> **GOAL OF THE EXERCISE**
Set down the material exactly as given, please, from its first line through the line that includes "COL = scene.collection".

++++++++++++++++++++

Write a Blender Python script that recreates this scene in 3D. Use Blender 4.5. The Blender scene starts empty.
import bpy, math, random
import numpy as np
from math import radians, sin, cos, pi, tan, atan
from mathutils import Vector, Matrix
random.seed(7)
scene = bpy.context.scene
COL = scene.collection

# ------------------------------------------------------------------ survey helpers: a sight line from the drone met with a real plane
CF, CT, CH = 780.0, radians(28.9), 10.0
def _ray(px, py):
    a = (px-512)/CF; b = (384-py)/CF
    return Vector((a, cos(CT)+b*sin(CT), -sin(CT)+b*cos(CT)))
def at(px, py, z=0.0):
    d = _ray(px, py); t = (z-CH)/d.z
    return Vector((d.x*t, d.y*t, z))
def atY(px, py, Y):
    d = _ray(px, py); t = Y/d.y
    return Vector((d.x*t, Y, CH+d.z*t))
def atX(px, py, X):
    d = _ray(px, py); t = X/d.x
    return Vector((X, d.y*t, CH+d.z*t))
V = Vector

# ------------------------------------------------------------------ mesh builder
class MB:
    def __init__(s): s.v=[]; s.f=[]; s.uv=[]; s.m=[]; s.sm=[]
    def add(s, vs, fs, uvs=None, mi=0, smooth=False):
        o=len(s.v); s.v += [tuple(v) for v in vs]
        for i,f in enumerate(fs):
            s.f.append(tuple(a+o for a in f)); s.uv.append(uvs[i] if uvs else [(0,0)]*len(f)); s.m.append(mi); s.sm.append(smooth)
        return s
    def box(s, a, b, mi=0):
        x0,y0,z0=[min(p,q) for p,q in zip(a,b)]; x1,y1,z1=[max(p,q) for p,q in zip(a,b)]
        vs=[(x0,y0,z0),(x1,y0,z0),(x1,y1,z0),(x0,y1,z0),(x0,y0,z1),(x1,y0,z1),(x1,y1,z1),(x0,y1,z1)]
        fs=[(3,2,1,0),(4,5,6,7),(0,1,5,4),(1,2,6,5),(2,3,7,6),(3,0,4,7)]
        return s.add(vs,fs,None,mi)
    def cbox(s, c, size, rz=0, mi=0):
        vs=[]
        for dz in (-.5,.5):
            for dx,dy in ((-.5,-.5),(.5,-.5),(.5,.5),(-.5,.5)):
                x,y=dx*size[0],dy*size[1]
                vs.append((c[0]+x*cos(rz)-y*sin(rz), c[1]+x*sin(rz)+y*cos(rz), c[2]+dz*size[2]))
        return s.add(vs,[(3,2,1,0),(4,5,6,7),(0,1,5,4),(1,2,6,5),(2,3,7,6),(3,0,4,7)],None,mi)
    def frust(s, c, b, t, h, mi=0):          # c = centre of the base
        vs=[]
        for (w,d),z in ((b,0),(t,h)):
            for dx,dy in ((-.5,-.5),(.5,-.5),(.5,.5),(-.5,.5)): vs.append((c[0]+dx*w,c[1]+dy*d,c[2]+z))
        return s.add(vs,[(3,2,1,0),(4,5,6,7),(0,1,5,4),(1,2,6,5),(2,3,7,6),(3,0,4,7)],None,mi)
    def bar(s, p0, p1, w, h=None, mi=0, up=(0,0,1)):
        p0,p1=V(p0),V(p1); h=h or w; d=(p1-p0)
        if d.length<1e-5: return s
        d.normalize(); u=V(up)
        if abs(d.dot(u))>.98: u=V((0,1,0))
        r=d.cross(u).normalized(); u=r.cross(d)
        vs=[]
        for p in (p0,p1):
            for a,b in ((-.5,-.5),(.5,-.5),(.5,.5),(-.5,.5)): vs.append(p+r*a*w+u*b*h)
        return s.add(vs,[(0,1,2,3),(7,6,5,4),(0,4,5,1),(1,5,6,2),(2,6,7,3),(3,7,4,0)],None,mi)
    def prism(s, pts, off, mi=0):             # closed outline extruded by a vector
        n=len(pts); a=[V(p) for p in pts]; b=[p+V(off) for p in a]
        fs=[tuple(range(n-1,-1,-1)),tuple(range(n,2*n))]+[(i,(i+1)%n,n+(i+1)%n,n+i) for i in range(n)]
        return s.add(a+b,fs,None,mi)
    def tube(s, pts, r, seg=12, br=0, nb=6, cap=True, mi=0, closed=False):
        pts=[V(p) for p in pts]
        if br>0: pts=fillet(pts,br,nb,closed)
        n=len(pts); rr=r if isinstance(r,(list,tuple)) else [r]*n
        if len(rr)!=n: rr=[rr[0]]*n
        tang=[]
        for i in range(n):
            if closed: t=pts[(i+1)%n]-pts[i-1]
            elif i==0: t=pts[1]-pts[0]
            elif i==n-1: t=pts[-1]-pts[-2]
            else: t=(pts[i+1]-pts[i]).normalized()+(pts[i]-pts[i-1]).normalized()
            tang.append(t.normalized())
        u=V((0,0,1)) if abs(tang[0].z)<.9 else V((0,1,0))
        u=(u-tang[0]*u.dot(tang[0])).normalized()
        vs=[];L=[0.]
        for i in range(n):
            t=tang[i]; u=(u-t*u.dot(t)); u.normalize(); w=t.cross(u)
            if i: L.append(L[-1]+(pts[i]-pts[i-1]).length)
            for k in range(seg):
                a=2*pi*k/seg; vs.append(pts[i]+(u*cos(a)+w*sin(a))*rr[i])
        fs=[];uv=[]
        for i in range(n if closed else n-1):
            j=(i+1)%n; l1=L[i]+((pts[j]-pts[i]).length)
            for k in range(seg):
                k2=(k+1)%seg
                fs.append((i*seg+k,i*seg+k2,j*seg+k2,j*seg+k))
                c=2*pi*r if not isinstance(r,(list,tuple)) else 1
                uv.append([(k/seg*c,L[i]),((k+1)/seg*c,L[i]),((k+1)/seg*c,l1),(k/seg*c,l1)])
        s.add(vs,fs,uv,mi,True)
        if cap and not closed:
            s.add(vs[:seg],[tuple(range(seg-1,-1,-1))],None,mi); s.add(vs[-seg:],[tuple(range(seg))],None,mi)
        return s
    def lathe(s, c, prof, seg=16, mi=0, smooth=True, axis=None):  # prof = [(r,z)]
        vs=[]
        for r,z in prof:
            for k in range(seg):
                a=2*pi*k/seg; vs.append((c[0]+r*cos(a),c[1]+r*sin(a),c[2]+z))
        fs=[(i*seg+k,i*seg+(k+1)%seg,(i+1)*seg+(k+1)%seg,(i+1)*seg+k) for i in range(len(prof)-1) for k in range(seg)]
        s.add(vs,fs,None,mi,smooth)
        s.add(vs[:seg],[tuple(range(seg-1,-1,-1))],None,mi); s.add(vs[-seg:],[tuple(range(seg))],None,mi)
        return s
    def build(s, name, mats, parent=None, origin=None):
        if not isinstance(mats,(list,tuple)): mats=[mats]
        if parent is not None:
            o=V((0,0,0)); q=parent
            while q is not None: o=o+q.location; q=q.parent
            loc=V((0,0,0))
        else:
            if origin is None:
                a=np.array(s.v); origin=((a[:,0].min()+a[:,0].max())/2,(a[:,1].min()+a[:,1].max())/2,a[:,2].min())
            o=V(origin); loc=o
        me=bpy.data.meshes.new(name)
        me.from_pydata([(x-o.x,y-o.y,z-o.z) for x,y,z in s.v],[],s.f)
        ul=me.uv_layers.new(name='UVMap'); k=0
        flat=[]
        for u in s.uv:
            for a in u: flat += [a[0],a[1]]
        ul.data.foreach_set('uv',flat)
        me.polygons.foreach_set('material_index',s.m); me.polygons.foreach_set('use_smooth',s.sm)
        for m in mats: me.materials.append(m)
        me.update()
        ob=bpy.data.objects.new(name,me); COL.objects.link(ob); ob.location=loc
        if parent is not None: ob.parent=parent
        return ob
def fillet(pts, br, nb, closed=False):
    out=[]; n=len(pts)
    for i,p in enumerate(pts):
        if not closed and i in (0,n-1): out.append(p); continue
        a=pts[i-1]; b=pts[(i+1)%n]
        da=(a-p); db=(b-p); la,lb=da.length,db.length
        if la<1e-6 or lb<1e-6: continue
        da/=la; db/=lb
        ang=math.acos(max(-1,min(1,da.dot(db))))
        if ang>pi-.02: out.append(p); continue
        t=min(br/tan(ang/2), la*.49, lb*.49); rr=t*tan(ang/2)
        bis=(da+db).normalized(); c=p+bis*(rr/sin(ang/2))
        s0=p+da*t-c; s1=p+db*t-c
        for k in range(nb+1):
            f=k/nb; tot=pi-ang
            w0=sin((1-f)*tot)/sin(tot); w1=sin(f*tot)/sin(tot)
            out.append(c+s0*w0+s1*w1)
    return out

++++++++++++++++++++

> **OUTPUT OF THE EXERCISE**
Write a Blender Python script that recreates this scene in 3D. Use Blender 4.5. The Blender scene starts empty.
import bpy, math, random
import numpy as np
from math import radians, sin, cos, pi, tan, atan
from mathutils import Vector, Matrix
random.seed(7)
scene = bpy.context.scene
COL = scene.collection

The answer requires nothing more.